I took it home to discover, to my eternal delight, that multiple folds came out of the cassette cover. Columns and columns of lyrics poured out on the bedroom floor. I put the tape on and pressed play, lying back to read all those words while the music played.

The first song, the title track, began with a haunting nursery-rhyme chant followed by whistling guitar, pounding tribal drums, feedback and the various mumblings and wails of one Steven Morrissey. It was epic and overwhelming. Prince Charles in his mother’s bridal veil? Castration? “Some nine-year-old tough who peddles drugs / I swear to God, I swear / I never even knew what drugs were”. Neither did I. The topics were so academic, perverted, alien, and sexual. The rhythm was propulsive and mesmerizing.

“Frankly, Mr. Shankly” was more sing-songy and traditional, musically, but with witty jabs and controversy: “I want to live and I want to love / I want to catch something that I might be ashamed of”. Brilliant. “I Know It’s Over” floored me. Slow and dark, it was a song about lost love, unrequited love, never-appearing love. It seemed to be written by and for my consumption only. Morrissey knew me! Who even thinks of romantic clichés when it’s happening for the first time. “Never Had No One Ever” is like a coda to the previous track. More sentiments to the same.

“Cemetry Gates”(yes, purposely spelled incorrectly) ended the first side with a jaunty acoustic guitar overload courtesy of Johnny Marr. Walking through a graveyard with a friend (a lover?) indeed. Pop songs had never touched on this kind of thing before and certainly not in my Duran Duran past. It mentioned 19th century English poets for chrissakes. “A dreaded sunny day / So let’s go where we’re wanted”.

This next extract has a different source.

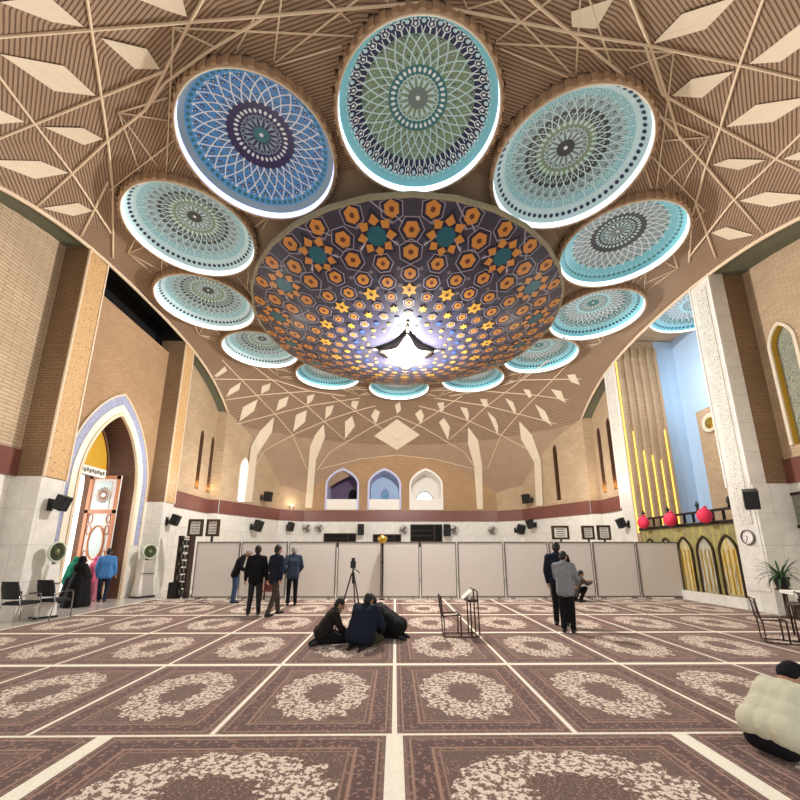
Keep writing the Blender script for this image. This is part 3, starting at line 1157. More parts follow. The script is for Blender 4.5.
def med_meshes(sty):
    if sty in _medcache:
        return _medcache[sty]
    S = STY[sty]
    # dome with its colour rings
    mb = MB()
    n = 96
    rad, last = [], .0
    radii = [0.004]
    mats_ = []
    for ro, col in S['rings']:
        k = max(1, int((ro - radii[-1]) / .05))
        r0 = radii[-1]
        for i in range(k):
            radii.append(r0 + (ro - r0) * (i + 1) / k)
            mats_.append(col)
    vs = [(DR * r * math.cos(2 * PI * k / n), DR * r * math.sin(2 * PI * k / n), dz(r)) for r in radii for k in range(n)]
    for i, c in enumerate(mats_):
        fs = [(i * n + k, (i + 1) * n + k, (i + 1) * n + (k + 1) % n, i * n + (k + 1) % n) for k in range(n)]
        base = len(mb.v)
        if i == 0:
            mb.mesh(vs, fs, c, True)
        else:
            for f in fs:
                mb.f.append(f)
                mb.m.append(c)
                mb.sm.append(True)
    p = Polar()
    p.oval(.03, 0, .03, 0, WH)
    p.poly([(.028, 2 * PI * k / 12) for k in range(12)], WH)
    # petals
    r0, r1, c = S['pet']
    N = 16
    for k in range(N):
        a = 2 * PI * k / N
        d = PI / N
        p.line(r0, a, r1 * .8 + r0 * .2, a + d * .7, .006, c, 3)
        p.line(r0, a, r1 * .8 + r0 * .2, a - d * .7, .006, c, 3)
        p.line(r1 * .8 + r0 * .2, a + d * .7, r1, a, .006, c, 2)
        p.line(r1 * .8 + r0 * .2, a - d * .7, r1, a, .006, c, 2)
        p.oval((r0 + r1) / 2, a, .03, .05, c)
        p.oval(r1 - .01, a + d, .014, .05, c)
    # oval ring
    ro, c = S['ov']
    for k in range(32):
        p.oval(ro, 2 * PI * k / 32, .032, .06, c)
    # lattice of crossing bands
    r0, r1, N, c, c2 = S['lat']
    st = 2 * PI / N
    for k in range(N):
        for s in (-1, 1):
            p.layer = 2 + (s + 1) // 2
            p.line(r0, k * st, r1, k * st + s * 1.5 * st, .008, c, 8)
    p.layer = 1
    for j in range(1, 7):
        rr = r0 + (r1 - r0) * j / 6.0 - (r1 - r0) / 12
        for k in range(N):
            a = (k + (.5 if j % 2 == 0 else 0)) * st + (st / 2 if True else 0)
            w = (r1 - r0) / 22
            p.poly([(rr - w * 1.5, a), (rr, a + st * .2), (rr + w * 1.5, a), (rr, a - st * .2)], c2 if j % 2 else CH if c2 != CH else OL)
            p.layer = 4
            p.oval(rr, a, w * .45, st * .07, c)
            p.layer = 1
    # lobes at the lattice's outer edge
    p.layer = 4
    for k in range(N):
        p.oval(r1 + .005, (k + .5) * st, .018, .018 / r1, c)
        p.oval(r0 + .0, k * st, .02, .035, c)
    # lace of arrow shapes
    if S['lace']:
        p.layer = 2
        a0, a1, c = S['lace']
        h = a1 - a0
        for k in range(N):
            a = k * st
            p.poly([(a0, a - st * .06), (a0 + h * .4, a - st * .06), (a0 + h * .4, a + st * .06), (a0, a + st * .06)], c)
            for sg in (-1, 1):
                p.line(a0 + h * .35, a, a0 + h * .55, a + sg * st * .26, .006, c, 2)
                p.line(a0 + h * .55, a + sg * st * .26, a0 + h * .82, a + sg * st * .16, .006, c, 2)
                p.line(a0 + h * .82, a + sg * st * .16, a0 + h, a + sg * st * .3, .005, c, 2)
            p.oval(a0 + h * .62, a, h * .13, st * .09, c)
            p.oval(a0 + h * .93, a, h * .08, st * .09, c)
            p.oval(a0 + h * .8, a + st / 2, h * .16, st * .14, PA)
            p.line(a0, a + st / 2, a0 + h * .5, a + st * .36, .006, c, 2)
            p.line(a0, a + st / 2, a0 + h * .5, a + st * .64, .006, c, 2)
    # edge band
    p.layer = 2
    kind, a0, a1, c = S['edge']
    NE = 64
    for k in range(NE):
        a = 2 * PI * k / NE
        if kind == 'check':
            p.poly([(a0, a - .03), (a1, a - .03), (a1, a + .008), (a0, a + .008)], c)
        else:
            p.oval((a0 + a1) / 2, a, (a1 - a0) * .42, .032, c)
    # one tiny alternation ring
    for k in range(NE):
        p.oval(a0 - .02, 2 * PI * (k + .5) / NE, .009, .014, WH)
    _medcache[sty] = (mb, p.mb)
    return _medcache[sty]


_meshdata = {}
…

Side two opens with another violent, sprawling song, “Bigmouth Strikes Again”. All my Catholic school education put through a dark and beautiful pop music grinder. “And now I know how Joan of Arc felt” Morrissey sang, his backing vocals sped up to sound like a woman singing (the credited pseudonym: ‘Ann Coates’). “The Boy with the Thorn in His Side” is an album highlight. This is Morrissey at his falsetto, tender best. I had seen his photo in rock magazines, all tall, pale, and handsome. I was in love. It all seemed like gay liberation pop without really saying a word. I was fourteen without the words yet. “How can they see the love in our eyes / And still they don’t believe us?”

“Vicar in a Tutu” is a funny tale of religion, rebellion, and cross-dressing, naturally. More weird Englishness that seemed so amazingly new but a million, aching miles away from my Minneapolis middle-class life. “There Is a Light That Never Goes Out” is arguably the album’s crowning glory. It’s like Morrissey’s whole career encapsulated in under five minutes. It had it all: cinematic drama, teen angst, escape, nightlife glamour, romantic death. “If a double-decker bus, crashes into us / To die by your side is such a heavenly way to die”. It seemed impossible for life to be that fascinating, but I spent weeks, months, years dreaming it could be. “Some Girls Are Bigger Than Others” is a meditative closer. The title put me off at first, confused by Morrissey’s odd humor. Still, by the last line: “Send me your pillow, the one that you dream on / And I’ll send you mine”, I knew this album was perfection. I had fallen in love and had my heart broken simultaneously, as did millions of others I’m sure.

High school started and it was not quite the teen movie of my dreams. I purchased the rest of the Smiths catalog within weeks as armor and education. Who knew the band would disintegrate the following year? That fall, it seemed like they would go on forever. High school and college came and went. Morrissey became a solo artist and released many CDs, from fair (Kill Uncle) to Smiths-level brilliant (Your Arsenal). I saw him live three times in one year (1991-92) and my twenty-year-old gay boy fantasy came true. I fought my way onstage, more than once, to drape my hero/icon/muse/idol in hugs and kisses. I came away with tatters of his gauzy shirts as souvenirs. As he lives and hides now in Hollywood, Morrissey has yet to release new material anytime in the past five years. I wonder now, at age thirty, if I could ever feel like August 1986 again. God, would I want to?